Student Bas van der Meer is geweigerd voor een stageplek in Drachten vanwege zijn seksuele geaardheid. Hij schrijft op Facebook: ‘Vanwege mijn seksuele geaardheid ben ik afgewezen bij mijn stage. Niet het feit dat ik een andere geaardheid heb is het probleem, maar het uiten ervan wel. Ze kwamen er namelijk via mijn Facebookaccount achter dat ik een vriend heb. Een vriend hebben als man zijnde wordt anno 2015 blijkbaar nog niet door iedereen geaccepteerd. De mail die ik heb gekregen heeft mij diep geraakt. Ik word gediscrimineerd vanwege mijn seksuele geaardheid. Voor zover ik weet is dat een strafbaar feit in Nederland.’
Het is een merkwaardige interpretatie van een merkwaardige beslissing. Het bedrijf dat de stageplek aanbiedt zegt er geen bezwaar tegen te hebben dat iemand homoseksueel is, maar wel als dat tot uiting gebracht wordt. Maar hoe kan iemand homoseksueel zijn als dat verborgen moet blijven en niet getoond mag worden? Daar is een woord voor: schijnheilig. Het zou oprechter zijn van het bedrijf als het zei een hekel te hebben aan homoseksuelen en ze absoluut niet over de vloer te willen hebben. Nu komt er een lafhartige uitleg die een homoseksueel in theorie zegt te accepteren, maar niet in praktijk. Maar een mens kan in theorie niet bestaan.

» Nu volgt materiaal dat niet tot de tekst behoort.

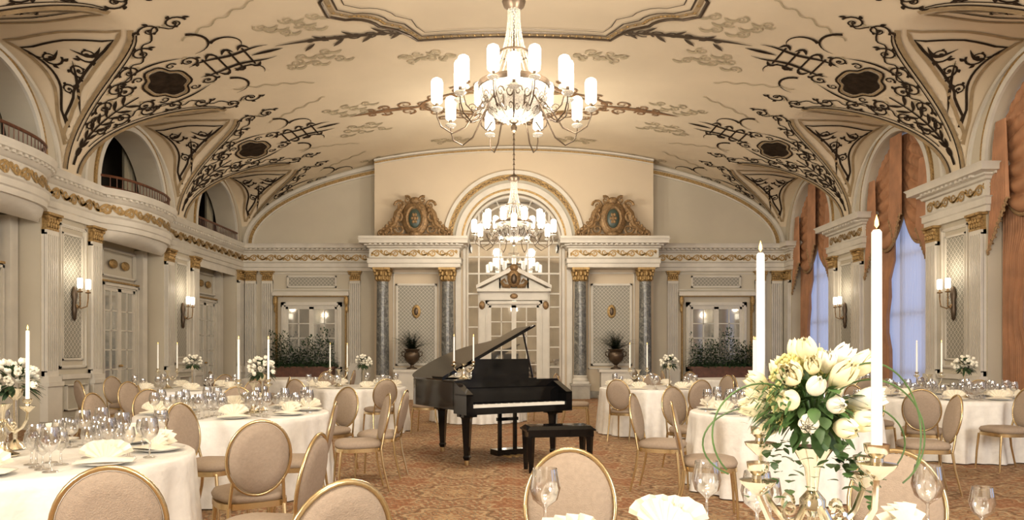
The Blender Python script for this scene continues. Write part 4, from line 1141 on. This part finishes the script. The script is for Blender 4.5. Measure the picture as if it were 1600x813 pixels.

Of de weigering voortkomt uit religieuze inspiratie is de vraag, maar goed denkbaar. Bij godsdiensten bestaat nog altijd weerzin tegen homoseksualiteit. Mogelijk vanuit de calculatie dat homoseksuelen niet of nauwelijks voorzien in nieuwe aanwas en daarom niet interessant zijn. Nog dit jaar blokkeerde de in sommige kringen om zijn ruimdenkendheid bejubelde rooms-katholieke paus Franciscus de benoeming van Laurent Stefanini bij de Heilige Stoel omdat de Franse diplomaat er openlijk voor uitkomt homoseksueel te zijn. En de priester Krzysztof Charamsa die er ook openlijk voor uitkomt homoseksueel te zijn werd om die reden in oktober van zijn post in het Vaticaan ontheven. Of religie nou wel of niet meespeelt in de weigering voor de stageplek is niet de hoofdzaak, het gedachtengoed dat leidt tot de weigering is verwerpelijk en dient bestreden te worden.